Sunday, October 18, 2015

Why We Say Let's Let the Pearls Play

Her question caused me angst. Not a lot of it, because I already knew my answer three days before I told her. It was the same answer the Mama gave as well. But I still found myself a little torn as to how to respond.

The question was this: "Daddy, the birthday party I was invited to is the same time as our soccer game on Saturday. Can I go to the birthday party instead?"

The very first thing I thought was this: Well, no. You need to go to your soccer game.

I didn't say it, but I thought it. More than twice because of a wrinkle. I mean, my reactive response came from a place of instilling commitment and teamwork in Beatrice, of teaching her that she could be letting the team down by not showing up to play. A place that I was reminded of more than a few times in my own childhood.

I was older, in 4th grade, and was pushed by my crazy step-father to play basketball (not the man I ended up calling Pop), a sport that I wasn't very good at compared to baseball and football. In fact, I wasn't even very good at playing HORSE, the creative shooting challenge game played with a basketball for people who can, well, shoot baskets and actually make them.

However, he used to be good at playing basketball, and so I was pushed everyday after school to practice on the driveway basketball hoop -- free-throws, layups, hooks, jump shots -- you name it, I was pushed to practice it. It didn't really make me any better and I hated every minute of it (for more reasons than just the game itself).

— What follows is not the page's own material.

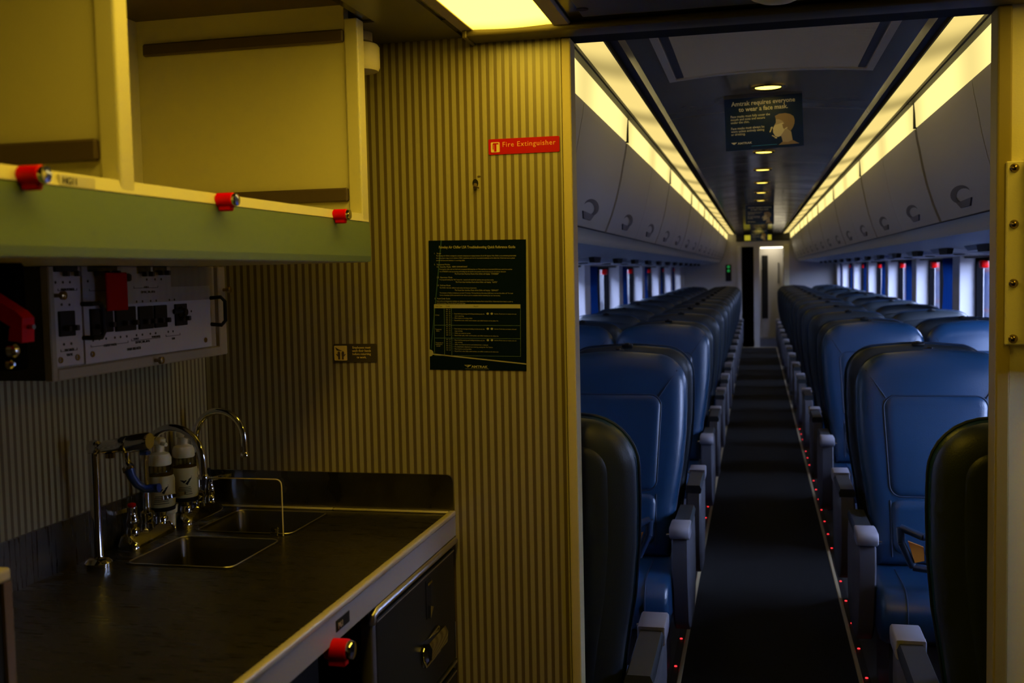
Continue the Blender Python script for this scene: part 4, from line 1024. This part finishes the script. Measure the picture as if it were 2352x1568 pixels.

My basketball swan song came at the end of the season when as a "not really a power" forward I scored five points -- two baskets, one of which was an alley-oop blindly from behind, and one free-throw. 

That was it. Baseball, football and even soccer in junior high ended up being so much more fulfilling.

Now, I/we didn't push Beatrice to play anything. We have always been about letting our girls decide if they want to trying something, and of course encouraging them to try things, and then if they want to keep doing any of those things, we'll be there for all of it (Bryce loves swimming and dancing).

Bea actually wanted to play soccer, with the boys at first, just like when she played T-ball, and then conceded to be on an all-girls team in U8 soccer. Beatrice is definitely better than me in soccer than I was in basketball and she really gives everything a go that she tries. Let's just say she's got a lot of heart, loves her teammates and friend, and loves playing hard and having fun. 

And then there's the part where I'm the team's coach. Yes, that part. That's the wrinkle. So when she asked to go to the birthday party instead of our soccer game, I was a little torn to say the least. But like I said, I already knew my answer, and when I talked with the Mama about it and our response was united: instilling commitment and teamwork in both Beatrice and Bryce has already started and will be years in the making, like the pearls all our children will hopefully become.

She may never want to play sports long-term; maybe she'll be an engineer; or maybe she'll do both. Who knows. Both girls'  lives will be difficult and competitive enough as it is as they get older -- especially being females. Plus, I'm dealing with an age group who loves to chase each other, do cart wheels on the field during games, pick clumps of grass and throw them at each other, and give each other hugs. So there's that.

Either way Bea's in first grade and only seven years old and has come a long way, baby. That's why we say let's let the pearls play.